*Supplied information*:
begin
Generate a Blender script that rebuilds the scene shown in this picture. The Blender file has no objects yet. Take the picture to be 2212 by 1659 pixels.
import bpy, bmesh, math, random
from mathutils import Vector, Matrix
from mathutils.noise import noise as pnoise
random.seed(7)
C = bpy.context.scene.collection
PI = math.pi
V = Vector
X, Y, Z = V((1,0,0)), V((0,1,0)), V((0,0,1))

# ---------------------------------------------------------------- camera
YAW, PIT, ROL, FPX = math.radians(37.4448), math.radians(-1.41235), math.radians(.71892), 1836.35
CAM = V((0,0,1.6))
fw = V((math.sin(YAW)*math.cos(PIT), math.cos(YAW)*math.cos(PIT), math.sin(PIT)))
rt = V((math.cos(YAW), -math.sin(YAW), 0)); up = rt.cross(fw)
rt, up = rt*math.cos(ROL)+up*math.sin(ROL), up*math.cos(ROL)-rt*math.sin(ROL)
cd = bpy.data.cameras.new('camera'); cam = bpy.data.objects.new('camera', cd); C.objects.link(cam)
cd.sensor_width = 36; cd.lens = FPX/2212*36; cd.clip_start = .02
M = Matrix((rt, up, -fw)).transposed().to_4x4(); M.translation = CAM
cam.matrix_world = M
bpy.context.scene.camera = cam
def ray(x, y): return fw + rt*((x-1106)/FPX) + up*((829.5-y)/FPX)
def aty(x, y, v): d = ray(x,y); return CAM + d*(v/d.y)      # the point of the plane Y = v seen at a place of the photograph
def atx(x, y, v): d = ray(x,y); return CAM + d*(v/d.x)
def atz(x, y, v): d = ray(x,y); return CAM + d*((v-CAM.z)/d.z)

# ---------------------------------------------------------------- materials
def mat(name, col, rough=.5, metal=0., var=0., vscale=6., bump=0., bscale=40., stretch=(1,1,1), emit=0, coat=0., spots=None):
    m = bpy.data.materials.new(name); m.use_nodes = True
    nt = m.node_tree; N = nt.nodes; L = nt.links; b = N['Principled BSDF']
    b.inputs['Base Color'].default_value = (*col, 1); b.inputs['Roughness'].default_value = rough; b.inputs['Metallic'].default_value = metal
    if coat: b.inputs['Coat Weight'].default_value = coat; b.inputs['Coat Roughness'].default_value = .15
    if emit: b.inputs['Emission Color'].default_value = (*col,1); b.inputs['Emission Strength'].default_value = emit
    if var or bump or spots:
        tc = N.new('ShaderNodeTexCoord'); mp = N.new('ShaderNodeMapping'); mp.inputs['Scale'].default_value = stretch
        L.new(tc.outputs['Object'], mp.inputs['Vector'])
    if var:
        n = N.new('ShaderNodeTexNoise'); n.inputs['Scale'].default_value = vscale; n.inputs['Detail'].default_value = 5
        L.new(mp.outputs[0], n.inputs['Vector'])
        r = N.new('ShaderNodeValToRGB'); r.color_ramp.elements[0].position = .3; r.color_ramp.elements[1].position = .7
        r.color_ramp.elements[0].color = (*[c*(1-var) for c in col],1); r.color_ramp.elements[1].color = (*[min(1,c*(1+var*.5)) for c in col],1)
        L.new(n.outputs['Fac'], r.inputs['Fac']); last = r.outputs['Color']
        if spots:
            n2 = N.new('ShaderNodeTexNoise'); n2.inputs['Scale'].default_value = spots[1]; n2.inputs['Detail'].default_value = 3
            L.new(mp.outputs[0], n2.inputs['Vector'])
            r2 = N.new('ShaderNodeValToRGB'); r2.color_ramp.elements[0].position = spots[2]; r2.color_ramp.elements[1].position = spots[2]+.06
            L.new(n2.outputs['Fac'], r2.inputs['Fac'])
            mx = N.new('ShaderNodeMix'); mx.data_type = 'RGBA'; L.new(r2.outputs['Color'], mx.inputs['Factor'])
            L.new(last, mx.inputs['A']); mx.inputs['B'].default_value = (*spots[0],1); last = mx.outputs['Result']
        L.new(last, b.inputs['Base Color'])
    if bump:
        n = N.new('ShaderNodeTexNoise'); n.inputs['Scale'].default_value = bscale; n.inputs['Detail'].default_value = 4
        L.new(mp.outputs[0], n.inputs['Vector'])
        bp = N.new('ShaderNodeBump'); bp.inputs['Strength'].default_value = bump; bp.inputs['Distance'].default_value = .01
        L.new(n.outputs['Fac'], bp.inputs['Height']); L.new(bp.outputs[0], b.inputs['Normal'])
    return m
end
*Work to complete*:
Please print the material above exactly as it appears, from its first line through the line containing "X, Y, Z = V((1,0,0)), V((0,1,0)), V((0,0,1))", inclusive, and stop there.

*Reply to the exercise*:
Generate a Blender script that rebuilds the scene shown in this picture. The Blender file has no objects yet. Take the picture to be 2212 by 1659 pixels.
import bpy, bmesh, math, random
from mathutils import Vector, Matrix
from mathutils.noise import noise as pnoise
random.seed(7)
C = bpy.context.scene.collection
PI = math.pi
V = Vector
X, Y, Z = V((1,0,0)), V((0,1,0)), V((0,0,1))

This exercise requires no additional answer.